> _Aim_
Report every line in the listing below where the string "scene" shows up.

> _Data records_
= = = = = = =

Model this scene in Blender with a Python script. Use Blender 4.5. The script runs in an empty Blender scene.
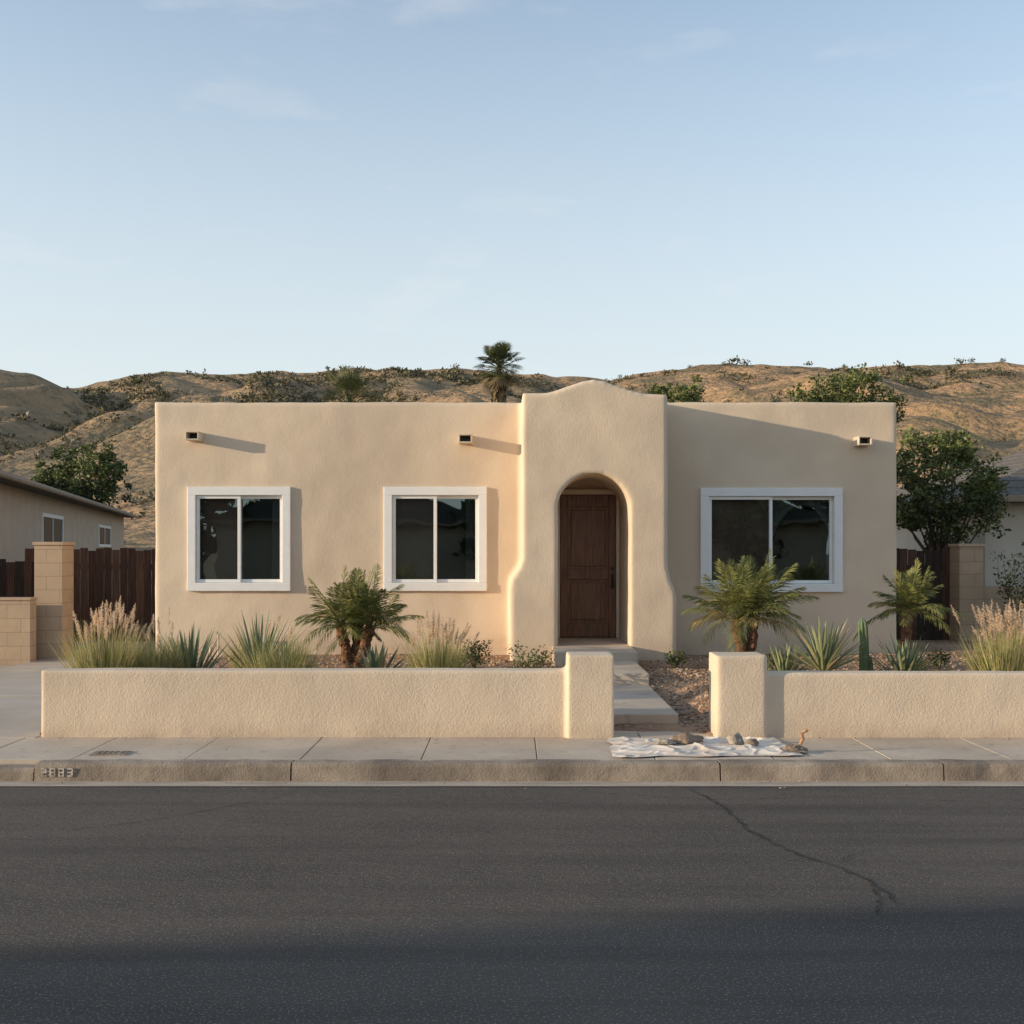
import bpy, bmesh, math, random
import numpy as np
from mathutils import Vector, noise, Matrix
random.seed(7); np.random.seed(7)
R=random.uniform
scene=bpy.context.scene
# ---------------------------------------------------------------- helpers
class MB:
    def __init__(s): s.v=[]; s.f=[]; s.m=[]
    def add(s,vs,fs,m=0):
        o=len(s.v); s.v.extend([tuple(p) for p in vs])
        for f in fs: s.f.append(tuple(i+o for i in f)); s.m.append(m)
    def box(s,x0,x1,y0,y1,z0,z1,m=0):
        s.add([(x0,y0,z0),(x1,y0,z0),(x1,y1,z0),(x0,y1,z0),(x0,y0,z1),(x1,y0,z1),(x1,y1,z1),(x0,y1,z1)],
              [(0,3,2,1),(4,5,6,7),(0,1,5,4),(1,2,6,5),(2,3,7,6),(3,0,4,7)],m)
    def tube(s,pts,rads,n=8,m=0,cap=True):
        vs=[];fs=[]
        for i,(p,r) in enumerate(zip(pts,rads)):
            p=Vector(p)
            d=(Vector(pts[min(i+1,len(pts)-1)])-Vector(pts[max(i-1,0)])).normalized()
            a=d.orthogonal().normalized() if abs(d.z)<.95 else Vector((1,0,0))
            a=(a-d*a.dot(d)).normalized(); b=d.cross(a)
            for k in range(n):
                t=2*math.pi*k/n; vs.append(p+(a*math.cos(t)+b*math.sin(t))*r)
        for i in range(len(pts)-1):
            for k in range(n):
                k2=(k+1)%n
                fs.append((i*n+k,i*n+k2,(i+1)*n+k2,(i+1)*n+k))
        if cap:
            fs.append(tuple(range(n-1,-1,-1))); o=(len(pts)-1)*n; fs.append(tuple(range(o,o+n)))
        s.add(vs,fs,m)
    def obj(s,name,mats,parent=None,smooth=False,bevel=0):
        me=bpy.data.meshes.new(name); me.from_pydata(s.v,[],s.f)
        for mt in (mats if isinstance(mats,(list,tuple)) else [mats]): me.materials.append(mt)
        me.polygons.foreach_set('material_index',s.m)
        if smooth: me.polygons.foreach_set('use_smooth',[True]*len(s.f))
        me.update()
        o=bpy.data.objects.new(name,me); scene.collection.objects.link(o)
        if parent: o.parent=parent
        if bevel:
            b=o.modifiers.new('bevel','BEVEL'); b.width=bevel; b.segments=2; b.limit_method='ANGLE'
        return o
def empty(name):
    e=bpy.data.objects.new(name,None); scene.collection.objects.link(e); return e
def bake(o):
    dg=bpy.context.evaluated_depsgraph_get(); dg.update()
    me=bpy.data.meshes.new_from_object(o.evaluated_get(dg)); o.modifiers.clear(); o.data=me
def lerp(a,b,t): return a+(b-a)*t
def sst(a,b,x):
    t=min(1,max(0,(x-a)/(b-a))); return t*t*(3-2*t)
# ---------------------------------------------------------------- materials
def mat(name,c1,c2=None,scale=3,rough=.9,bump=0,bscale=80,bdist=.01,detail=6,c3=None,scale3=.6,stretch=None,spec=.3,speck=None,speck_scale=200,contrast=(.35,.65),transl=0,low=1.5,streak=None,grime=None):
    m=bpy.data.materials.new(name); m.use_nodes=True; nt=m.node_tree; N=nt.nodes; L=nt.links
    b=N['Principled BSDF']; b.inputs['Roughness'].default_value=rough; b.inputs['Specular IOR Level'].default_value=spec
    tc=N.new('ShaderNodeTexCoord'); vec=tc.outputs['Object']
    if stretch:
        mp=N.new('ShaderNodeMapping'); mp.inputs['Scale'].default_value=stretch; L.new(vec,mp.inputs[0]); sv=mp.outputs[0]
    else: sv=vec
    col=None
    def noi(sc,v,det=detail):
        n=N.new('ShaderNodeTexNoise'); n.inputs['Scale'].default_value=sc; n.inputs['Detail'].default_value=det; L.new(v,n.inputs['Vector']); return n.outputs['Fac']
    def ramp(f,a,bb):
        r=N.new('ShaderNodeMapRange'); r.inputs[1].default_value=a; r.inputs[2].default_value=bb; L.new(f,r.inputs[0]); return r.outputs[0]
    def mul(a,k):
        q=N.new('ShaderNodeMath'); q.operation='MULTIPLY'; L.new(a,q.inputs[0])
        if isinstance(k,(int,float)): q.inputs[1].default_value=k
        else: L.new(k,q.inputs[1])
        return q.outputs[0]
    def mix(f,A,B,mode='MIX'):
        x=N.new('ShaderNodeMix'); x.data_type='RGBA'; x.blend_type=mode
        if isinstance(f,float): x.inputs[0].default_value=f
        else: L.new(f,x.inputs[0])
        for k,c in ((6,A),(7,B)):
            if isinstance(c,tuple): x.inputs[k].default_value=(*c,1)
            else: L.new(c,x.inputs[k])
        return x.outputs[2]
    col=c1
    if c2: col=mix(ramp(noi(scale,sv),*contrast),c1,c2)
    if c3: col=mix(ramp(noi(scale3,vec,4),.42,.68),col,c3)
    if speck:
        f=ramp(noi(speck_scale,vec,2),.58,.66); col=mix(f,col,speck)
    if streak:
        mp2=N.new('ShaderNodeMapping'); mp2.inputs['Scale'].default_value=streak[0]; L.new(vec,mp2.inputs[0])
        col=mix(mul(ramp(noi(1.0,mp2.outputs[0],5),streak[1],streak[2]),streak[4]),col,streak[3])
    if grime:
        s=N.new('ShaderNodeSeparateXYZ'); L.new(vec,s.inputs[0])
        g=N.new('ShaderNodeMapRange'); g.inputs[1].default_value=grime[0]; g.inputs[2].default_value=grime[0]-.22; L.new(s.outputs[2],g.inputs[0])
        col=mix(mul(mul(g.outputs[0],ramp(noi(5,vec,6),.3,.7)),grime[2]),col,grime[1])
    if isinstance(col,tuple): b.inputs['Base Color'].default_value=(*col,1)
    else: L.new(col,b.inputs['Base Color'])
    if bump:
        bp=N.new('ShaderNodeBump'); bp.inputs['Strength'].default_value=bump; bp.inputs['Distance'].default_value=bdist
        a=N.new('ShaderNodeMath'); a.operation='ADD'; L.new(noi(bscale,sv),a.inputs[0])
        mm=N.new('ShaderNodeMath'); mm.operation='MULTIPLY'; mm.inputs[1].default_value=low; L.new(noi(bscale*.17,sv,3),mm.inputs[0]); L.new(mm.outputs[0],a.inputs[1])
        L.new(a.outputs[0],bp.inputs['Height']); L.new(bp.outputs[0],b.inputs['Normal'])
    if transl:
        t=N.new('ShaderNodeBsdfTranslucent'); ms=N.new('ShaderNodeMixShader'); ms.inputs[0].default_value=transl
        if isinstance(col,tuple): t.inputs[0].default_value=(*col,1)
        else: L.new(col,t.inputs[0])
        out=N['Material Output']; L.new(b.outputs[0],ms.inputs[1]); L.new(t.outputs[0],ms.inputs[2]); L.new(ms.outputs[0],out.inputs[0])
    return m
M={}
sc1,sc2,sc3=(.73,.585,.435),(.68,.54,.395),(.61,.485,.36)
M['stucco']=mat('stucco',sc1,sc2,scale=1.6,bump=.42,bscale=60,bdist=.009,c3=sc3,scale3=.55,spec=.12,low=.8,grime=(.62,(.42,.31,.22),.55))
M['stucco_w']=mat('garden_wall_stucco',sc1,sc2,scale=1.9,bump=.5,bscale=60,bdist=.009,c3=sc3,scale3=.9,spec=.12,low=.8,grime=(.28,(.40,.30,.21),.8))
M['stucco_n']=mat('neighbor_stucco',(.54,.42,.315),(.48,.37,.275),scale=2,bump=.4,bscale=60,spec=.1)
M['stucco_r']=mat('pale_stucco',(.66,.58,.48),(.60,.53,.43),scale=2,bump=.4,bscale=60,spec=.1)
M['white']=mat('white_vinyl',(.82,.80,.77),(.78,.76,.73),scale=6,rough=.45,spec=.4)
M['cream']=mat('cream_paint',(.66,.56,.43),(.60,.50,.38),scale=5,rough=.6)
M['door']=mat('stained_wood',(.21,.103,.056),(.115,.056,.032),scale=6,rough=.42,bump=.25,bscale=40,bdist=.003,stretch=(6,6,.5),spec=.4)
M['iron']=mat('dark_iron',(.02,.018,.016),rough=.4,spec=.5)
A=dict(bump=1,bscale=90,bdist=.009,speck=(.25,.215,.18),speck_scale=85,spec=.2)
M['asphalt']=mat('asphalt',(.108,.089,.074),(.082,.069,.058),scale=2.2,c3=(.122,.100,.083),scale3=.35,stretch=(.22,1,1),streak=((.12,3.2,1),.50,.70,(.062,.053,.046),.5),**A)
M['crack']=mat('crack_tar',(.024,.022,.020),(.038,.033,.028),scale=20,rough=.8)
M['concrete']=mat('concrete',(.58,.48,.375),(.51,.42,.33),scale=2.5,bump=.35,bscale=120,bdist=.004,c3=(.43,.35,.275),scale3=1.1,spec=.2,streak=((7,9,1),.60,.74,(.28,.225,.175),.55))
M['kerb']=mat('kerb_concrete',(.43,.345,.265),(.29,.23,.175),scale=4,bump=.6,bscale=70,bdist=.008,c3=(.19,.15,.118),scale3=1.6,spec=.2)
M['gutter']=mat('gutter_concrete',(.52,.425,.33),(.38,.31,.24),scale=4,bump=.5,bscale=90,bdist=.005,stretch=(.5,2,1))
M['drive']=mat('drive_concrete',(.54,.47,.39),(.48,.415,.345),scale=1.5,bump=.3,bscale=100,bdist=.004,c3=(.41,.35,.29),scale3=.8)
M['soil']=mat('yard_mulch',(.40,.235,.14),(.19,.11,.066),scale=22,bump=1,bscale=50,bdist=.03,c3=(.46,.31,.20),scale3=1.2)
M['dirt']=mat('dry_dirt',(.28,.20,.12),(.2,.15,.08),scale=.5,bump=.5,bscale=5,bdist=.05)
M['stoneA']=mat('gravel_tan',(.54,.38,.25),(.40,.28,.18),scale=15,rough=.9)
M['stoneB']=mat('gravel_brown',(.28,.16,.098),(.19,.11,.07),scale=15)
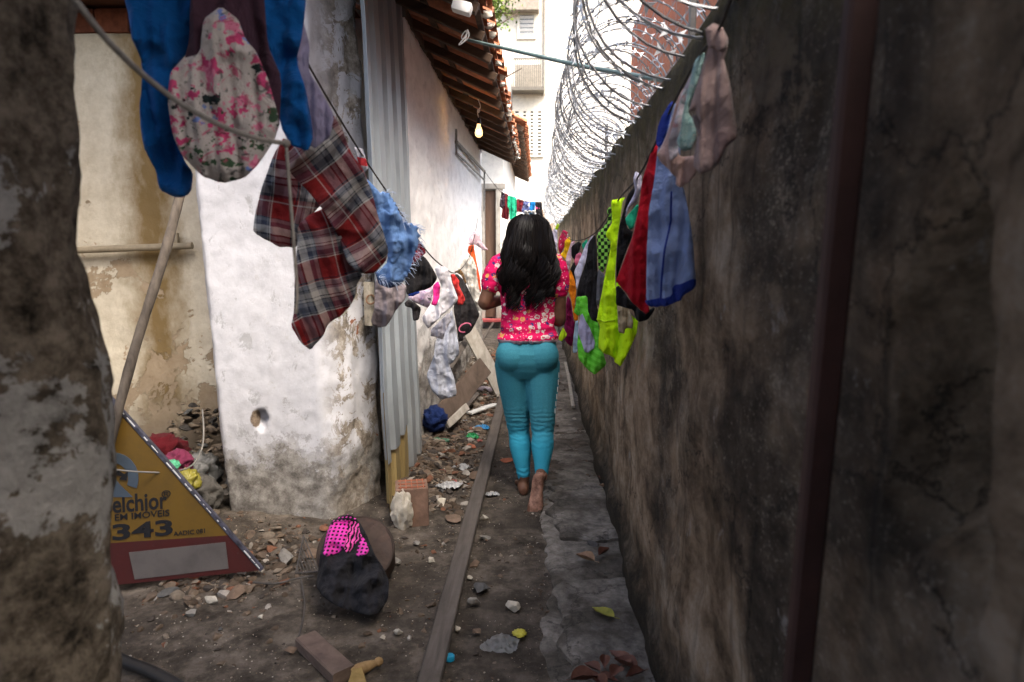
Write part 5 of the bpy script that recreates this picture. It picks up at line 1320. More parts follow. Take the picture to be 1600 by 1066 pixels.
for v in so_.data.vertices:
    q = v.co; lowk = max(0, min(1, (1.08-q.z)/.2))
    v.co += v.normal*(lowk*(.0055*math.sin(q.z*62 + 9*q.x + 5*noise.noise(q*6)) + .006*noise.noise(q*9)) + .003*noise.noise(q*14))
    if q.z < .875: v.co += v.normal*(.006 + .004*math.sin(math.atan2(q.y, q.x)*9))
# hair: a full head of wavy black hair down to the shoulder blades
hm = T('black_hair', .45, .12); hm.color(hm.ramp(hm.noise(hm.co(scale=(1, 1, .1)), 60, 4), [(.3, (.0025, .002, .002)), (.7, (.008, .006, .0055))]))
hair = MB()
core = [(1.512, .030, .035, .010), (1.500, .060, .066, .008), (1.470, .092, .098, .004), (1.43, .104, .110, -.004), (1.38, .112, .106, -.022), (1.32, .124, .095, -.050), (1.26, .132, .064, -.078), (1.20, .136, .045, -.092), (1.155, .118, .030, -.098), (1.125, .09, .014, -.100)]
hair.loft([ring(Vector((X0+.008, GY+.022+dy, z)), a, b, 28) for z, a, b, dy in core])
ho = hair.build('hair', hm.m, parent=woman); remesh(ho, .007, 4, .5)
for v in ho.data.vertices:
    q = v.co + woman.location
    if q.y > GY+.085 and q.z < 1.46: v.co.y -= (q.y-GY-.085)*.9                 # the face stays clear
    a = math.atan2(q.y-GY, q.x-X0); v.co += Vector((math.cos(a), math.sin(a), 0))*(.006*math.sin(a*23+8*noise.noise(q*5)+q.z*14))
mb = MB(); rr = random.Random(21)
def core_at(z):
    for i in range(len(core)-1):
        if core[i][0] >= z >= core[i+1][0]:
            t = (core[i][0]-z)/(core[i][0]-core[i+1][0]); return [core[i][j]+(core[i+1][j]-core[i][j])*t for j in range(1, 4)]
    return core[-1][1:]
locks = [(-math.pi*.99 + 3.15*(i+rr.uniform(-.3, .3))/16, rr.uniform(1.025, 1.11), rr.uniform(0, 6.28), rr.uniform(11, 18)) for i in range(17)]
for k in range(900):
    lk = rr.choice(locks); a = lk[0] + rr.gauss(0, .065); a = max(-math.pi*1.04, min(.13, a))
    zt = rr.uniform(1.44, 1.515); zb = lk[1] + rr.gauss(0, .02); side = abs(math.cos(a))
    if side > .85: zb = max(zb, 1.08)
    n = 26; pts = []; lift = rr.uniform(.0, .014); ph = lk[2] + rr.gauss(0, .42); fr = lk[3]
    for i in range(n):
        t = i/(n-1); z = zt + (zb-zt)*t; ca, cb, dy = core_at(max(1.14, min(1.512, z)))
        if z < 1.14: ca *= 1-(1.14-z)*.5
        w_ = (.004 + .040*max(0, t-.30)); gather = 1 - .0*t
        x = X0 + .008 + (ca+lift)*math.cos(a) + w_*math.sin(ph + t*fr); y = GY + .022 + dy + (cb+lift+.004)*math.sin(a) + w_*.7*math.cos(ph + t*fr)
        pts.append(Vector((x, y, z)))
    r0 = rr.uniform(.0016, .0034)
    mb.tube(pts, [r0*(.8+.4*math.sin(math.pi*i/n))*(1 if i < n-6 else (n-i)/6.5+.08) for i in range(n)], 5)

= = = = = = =

> _Solution_
Model this scene in Blender with a Python script. Use Blender 4.5. The script runs in an empty Blender scene.
scene=bpy.context.scene
        o=bpy.data.objects.new(name,me); scene.collection.objects.link(o)
    e=bpy.data.objects.new(name,None); scene.collection.objects.link(e); return e